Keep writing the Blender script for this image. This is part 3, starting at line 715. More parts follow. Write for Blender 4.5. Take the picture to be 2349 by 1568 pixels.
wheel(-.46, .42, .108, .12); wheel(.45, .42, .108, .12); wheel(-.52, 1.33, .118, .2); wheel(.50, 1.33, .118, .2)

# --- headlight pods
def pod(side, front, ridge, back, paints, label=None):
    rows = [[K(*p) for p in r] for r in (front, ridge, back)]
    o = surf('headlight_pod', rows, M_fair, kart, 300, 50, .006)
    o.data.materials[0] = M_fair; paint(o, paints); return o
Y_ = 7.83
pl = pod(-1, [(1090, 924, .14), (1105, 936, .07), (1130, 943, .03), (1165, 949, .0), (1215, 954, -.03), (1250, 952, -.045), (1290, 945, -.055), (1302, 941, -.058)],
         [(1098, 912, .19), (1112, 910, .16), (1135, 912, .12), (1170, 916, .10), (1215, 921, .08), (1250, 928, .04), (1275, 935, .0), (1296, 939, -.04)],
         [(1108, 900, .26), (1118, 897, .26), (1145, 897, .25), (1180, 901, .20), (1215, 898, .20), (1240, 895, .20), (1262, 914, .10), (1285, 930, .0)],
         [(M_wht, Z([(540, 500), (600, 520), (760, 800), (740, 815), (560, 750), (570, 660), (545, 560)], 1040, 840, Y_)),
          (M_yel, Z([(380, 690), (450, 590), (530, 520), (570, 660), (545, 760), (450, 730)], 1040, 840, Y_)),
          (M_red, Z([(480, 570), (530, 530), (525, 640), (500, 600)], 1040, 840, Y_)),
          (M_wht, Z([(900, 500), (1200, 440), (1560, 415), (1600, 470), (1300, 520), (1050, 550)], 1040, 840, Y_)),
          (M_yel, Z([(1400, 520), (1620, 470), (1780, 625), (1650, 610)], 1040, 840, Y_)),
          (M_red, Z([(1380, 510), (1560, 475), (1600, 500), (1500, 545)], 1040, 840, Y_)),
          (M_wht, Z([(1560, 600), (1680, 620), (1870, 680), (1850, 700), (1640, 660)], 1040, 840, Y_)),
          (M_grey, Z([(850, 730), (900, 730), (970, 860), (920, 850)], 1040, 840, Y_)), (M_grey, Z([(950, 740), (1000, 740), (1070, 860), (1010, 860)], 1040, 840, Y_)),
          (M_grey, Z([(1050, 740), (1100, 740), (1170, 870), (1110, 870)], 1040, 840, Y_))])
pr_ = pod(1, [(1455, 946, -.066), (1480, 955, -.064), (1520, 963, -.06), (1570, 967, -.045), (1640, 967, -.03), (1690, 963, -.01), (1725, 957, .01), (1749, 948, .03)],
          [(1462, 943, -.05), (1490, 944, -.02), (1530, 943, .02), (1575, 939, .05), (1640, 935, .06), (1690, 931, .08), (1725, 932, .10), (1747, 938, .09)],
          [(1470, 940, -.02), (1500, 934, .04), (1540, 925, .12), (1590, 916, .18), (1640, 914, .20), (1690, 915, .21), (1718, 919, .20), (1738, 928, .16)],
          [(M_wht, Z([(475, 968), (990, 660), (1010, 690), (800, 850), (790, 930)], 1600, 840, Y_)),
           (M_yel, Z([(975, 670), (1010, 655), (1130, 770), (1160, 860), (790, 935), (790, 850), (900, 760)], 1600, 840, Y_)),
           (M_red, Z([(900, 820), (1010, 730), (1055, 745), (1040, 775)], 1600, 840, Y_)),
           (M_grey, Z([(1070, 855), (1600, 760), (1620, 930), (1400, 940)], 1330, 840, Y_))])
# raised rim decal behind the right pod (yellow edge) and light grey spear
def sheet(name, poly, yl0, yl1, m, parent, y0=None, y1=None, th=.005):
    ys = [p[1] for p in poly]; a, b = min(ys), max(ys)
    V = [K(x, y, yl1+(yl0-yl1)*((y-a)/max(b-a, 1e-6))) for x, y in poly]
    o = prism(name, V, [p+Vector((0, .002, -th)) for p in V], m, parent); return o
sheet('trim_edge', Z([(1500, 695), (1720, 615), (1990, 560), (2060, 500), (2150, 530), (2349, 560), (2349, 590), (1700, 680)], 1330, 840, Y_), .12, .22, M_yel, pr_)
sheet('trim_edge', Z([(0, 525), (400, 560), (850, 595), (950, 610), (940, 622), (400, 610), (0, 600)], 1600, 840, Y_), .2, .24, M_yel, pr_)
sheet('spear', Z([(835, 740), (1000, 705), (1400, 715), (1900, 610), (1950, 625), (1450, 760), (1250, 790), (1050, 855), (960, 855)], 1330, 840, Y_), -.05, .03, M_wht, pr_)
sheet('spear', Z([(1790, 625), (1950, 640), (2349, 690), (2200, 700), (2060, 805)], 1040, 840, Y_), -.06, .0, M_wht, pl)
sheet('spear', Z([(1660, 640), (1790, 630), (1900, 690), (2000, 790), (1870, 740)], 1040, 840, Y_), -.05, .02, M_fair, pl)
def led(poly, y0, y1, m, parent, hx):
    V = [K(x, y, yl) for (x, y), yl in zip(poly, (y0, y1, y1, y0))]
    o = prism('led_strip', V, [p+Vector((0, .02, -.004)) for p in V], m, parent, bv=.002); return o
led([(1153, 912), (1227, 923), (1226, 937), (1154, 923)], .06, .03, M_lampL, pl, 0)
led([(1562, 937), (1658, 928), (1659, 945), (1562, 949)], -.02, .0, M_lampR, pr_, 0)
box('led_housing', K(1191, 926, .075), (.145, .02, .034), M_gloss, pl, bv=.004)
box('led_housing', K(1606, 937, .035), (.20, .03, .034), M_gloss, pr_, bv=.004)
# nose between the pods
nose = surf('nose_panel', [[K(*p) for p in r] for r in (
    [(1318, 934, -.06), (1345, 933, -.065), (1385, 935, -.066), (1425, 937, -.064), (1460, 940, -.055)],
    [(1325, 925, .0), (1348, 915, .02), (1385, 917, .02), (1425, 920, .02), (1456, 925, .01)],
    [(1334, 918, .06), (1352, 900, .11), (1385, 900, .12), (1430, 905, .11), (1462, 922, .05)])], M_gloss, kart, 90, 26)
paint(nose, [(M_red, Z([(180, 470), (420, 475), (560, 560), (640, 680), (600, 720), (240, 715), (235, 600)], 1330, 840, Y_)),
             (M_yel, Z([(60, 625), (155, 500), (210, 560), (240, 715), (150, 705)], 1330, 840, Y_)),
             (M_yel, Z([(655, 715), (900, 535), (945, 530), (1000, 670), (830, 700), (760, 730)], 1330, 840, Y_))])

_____

• **WORK TO BE COMPLETED**: Repeat exactly, please, each line from the beginning of the data through the line with "wheel(-.46, .42, .108, .12);" in it, and only those lines.

• **CORRECT RESPONSE**:
Keep writing the Blender script for this image. This is part 3, starting at line 715. More parts follow. Write for Blender 4.5. Take the picture to be 2349 by 1568 pixels.
wheel(-.46, .42, .108, .12); wheel(.45, .42, .108, .12); wheel(-.52, 1.33, .118, .2); wheel(.50, 1.33, .118, .2)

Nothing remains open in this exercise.